If you have a million US paper dollars, and nobody accepts them, they have no use in and of themselves – except as wall decorations or kindling. They’re just unsecured liabilities of a bankrupt government. In essence no better than a million Zimbabwe dollars, although there’s obviously a continuum. Fiat currencies can be easily destroyed by their issuers. The things are burning matches. They have half-lives, like radioactive elements.
Sure, there were advantages to Bitcoin being a privately issued fiat currency. But I didn’t see its real use value; that’s where I went wrong.
Bitcoin is certainly a fiat currency like the dollar or the Kwacha. But it’s also an excellent transfer device. You can move wealth from one country to another, or to another person, quickly and privately. I’d say secretly, but you’re not supposed to say “secret” anymore, you can only say “private.” Part of the politically correct corruption of language, I might add.
Better yet, you can do so outside of the banking system, which is increasingly important.
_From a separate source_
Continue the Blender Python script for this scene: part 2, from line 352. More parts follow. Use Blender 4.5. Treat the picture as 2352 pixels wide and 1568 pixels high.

If you use Bitcoin, you don’t need a bank to store your money.
Cryptocurrencies, like Bitcoins, are just the first, and most obvious, application of blockchain technology. Hopefully, among other things, blockchain and Bitcoin are going to destroy the SWIFT system, the vehicle for wiring money from one bank to another. SWIFT is expensive (typically $50-100 per transaction), slow (generally a day or two, sometimes a week or more), and insecure (who trusts either big banks or the US Government?). And SWIFT requires that all dollars clear through New York; non-Americans don’t care for that. SWIFT is used by thousands of banks around the world to send payment instructions worth trillions of dollars each day.
So, this is one big use value of Bitcoin. It allows you to transfer something that is accepted as money outside of the banking system, privately, and outside of government fiat currencies.
Bitcoin is well on the way to being accepted as money. I think it will succeed. Remember, money is just a medium of exchange and a store of value. Almost anything can be used as money. Some things are just much better than others.